The Financial Value of Brands Continues to Rise
Brands continue to grow in value, according to the analyses in Millward Brown‘s most recent BrandZ Top 100 Most Valuable Global Brands report.
Although I maintain my previously-expressed concerns with all brand valuation methodology — whether it is Interbrand’s Best Global Brands, BrandFinance Global 500, or Millward Brown’s BrandZ — the dollar values they report are helpful on relative basis and the analyses that accompany the rankings usually reveal important trends in brand-building. Millward Brown’s report this year conveyed a treasure trove of brand insights and developments.
The seven brand trends that stood out to me the most are:
- Strong brands continue to produce quantifiable financial value. Millward Brown shows that in the last 10 years, the BrandZ Strong Brands portfolio (the strongest brands in the BrandZ Top 100 Most Valuable Global Brands list) has increased in value by 102.6%. In contrast, the MSCI World Index, a weighted index of global stocks, has appreciated by only 30%. That means, if you were to have invested $100 in the BrandZ portfolio 10 years ago, it would be worth $203 today vs. $130 if you had invested in the MSCI.
- Facebook remains a powerful force. Its brand value almost doubled from $35.7 billion in 2014 to $71.1 billion in 2015 — and that increase was on top of a 68% rise a year earlier. Facebook led the top year-over-year risers thanks to key acquisitions such as What’sApp that kept the brand relevant with younger users, an improved mobile presence, and advertising sales growth.

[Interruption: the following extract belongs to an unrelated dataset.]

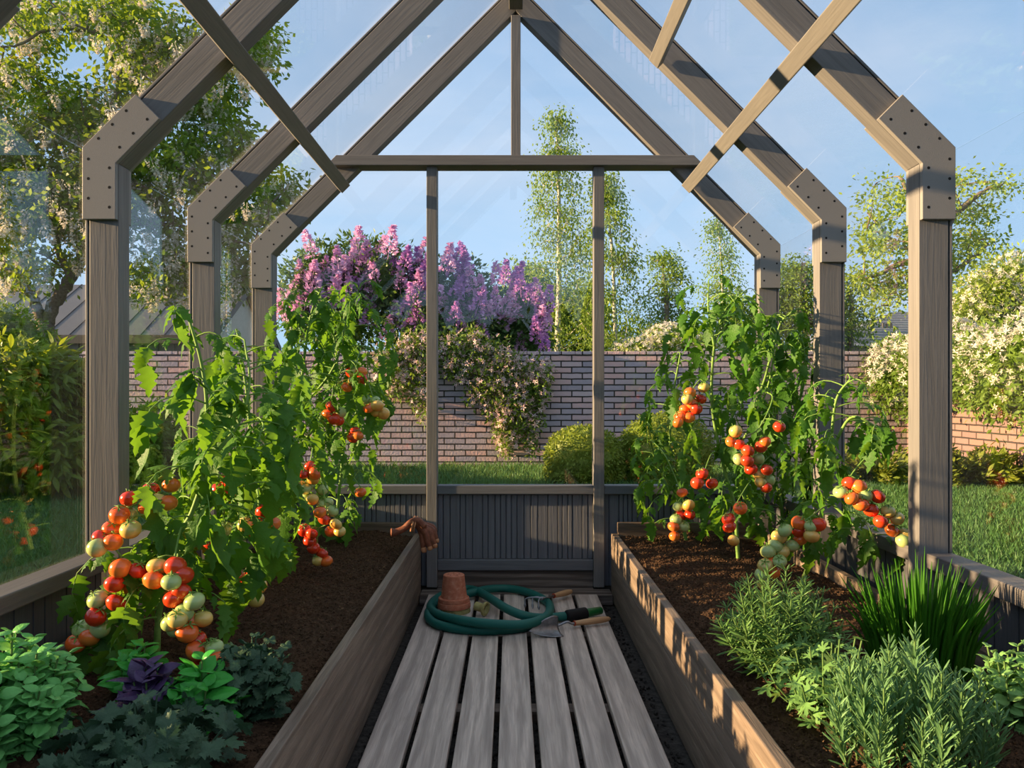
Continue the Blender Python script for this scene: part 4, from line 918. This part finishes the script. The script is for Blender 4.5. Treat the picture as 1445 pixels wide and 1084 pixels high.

- Fast food is on the rise. The fast food category led all categories in brand value growth over the past decade, with an increase of 252%. (The next biggest gainer was beer at 183%). This increase was driven in part by newer, innovative brands, like Panera and Chipotle, which was not in the fast food category ranking in 2006 when the BrandZ Global Top 100 Brand report launched. Millward Brown also attributed the 10-year industry growth trend to McDonald’s grew significantly in the 00’s and still managed to rank in the top 10 in 2015 (despite dropping from $85.7 billion in 2014 to $81.1 billion).
- Technology now rules the brand roost. Four of the BrandZ Global Top 5 most valuable brands in 2015 are in technology — Apple, Google, Microsoft, and IBM. And five of the 10 Top Riser brands — Apple, AT&T, Verizon, Google, and SAP — come from the technology or telecom providers categories. Driven by Apple’s leadership, the influx of mostly-tech Chinese brands, and B2B tech brands that showed financial improvement following several years of transitioning complicated global enterprises to the cloud, technology’s ascendance to Top 10 domination came at the expense of banks, cars, and retail.
- Asian brands — specifically those from China — have become legitimate players in the brand world. Ten years ago only one Chinese brand ranked among the BrandZ Global Top 100 – China Mobile, a state-owned telecoms provider. Today 14 Chinese brands are on the list. The Chinese e-commerce brand Alibaba entered the BrandZ Top 100 for the first time in 2015, starting in first place in the retail category.
- Brand salience — the ability of a brand to come to mind spontaneously — has grown in importance in driving brand power. According to the consumer surveys that Millward Brown conducted in conjunction with its brand valuation analysis, the top brands in 2015 are rated lower than in past years for being Different (unique and trend-setting in a positive way) and Meaningful (fulfills consumer needs in relevant ways), but higher for being Salient. The firm attributed this dynamic to the evolving composition of the Top 100 brand list, with newcomers scoring higher than dropout brands. It may also simply reflect that meaningful differentiation has become more difficult to achieve, but iconic brands still manage to stand out.
- Brand-building efforts focused on brand positioning and identity produce greater returns than advertising alone. Brand consultancies The Partners and Lambie-Nairn collaborated with Millward Brown to study how brand-building activities drive growth in brand value. Their analysis found that superior brand value and the greatest brand value growth occur when brands deliver the combination of a unique and compelling core proposition, a distinctive brand identity, and great advertising. Brands that scored highly on all three criteria over the last 10 years produced brand value growth on average of 168%. But when consumers perceive a brand to have great advertising but a weaker proposition and identity, brand value grew only 27%.
The report contains more provocative insights about
- differentiation
- innovation
- brand purpose
I encourage you to take a look at it.